1 Man 365 Films 365 Days – Day 122


84 / 365 – ‘Water for Elephants’ – 120 mins
Cinema Challenge #35 / 115

Jacob (Robert Pattinson) is a young veterinary student with a great future ahead of him. That is, until a personal tragedy leaves him wandering penniless, without destination or hope. But Jacob has a date with destiny. When he hops aboard a passing train it turns out to be the home of The Benzini Brothers Circus – and its star attraction, the radiant Marlena (Reese Witherspoon). With no other prospects, Jacob joins the troupe. He starts at the bottom but his veterinary skills see him quickly promoted to working with the animals, including Rosie the Elephant – which brings him closer to Marlena. A mesmerising performer who has a natural gift with animals, Marlena is trapped in her marriage to the circus ringmaster and owner August (Christoph Waltz).

There aren’t too many circus related films these days, with the last I can recall watching recently on this quest of mine Tim Burton’s very fine adventure‘Big Fish’. Quickly setting the tone and telling the story is old Jacob, terrifically played by Hal Halbrook, Water for Elephants isn’t really about the circus, yes there are some stunningly glitzy scenes of the ‘Big Top’, but these serve merely as a backdrop to this troubled romance story between a married woman, and the newest kid on the block.
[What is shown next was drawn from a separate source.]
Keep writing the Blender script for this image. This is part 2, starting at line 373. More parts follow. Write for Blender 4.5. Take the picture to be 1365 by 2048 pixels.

After managing to side-step the everyone has seen apart from me (heard bad reports), Twilight franchise, this was the first time I had encompassed an R-Patz performance and he does a good job here displaying a range of emotions as the youth at a crossroads in his life. Reece Witherspoon does what she does well with the majority of her roles, charming and cute in the unconvincing romance with Jacob, with this being far from the passionate Oscar-winning performance for her strong portrayal of June Carter in ‘Walk the Line’. There’s no doubt though, just as he was in his Oscar-winning ‘Inglourious Basterds’ turn, that Christoph Waltz is the real star of this show as Marlene’s husband August, where one minute he lulls you into complacency with a friendly demeanour only for the next to be terrifyingly sadistic.

Water for Elephants suffers from the all too familiar romantic drama syndrome at times, but it does offer a certain charm to make it an enjoyable period piece.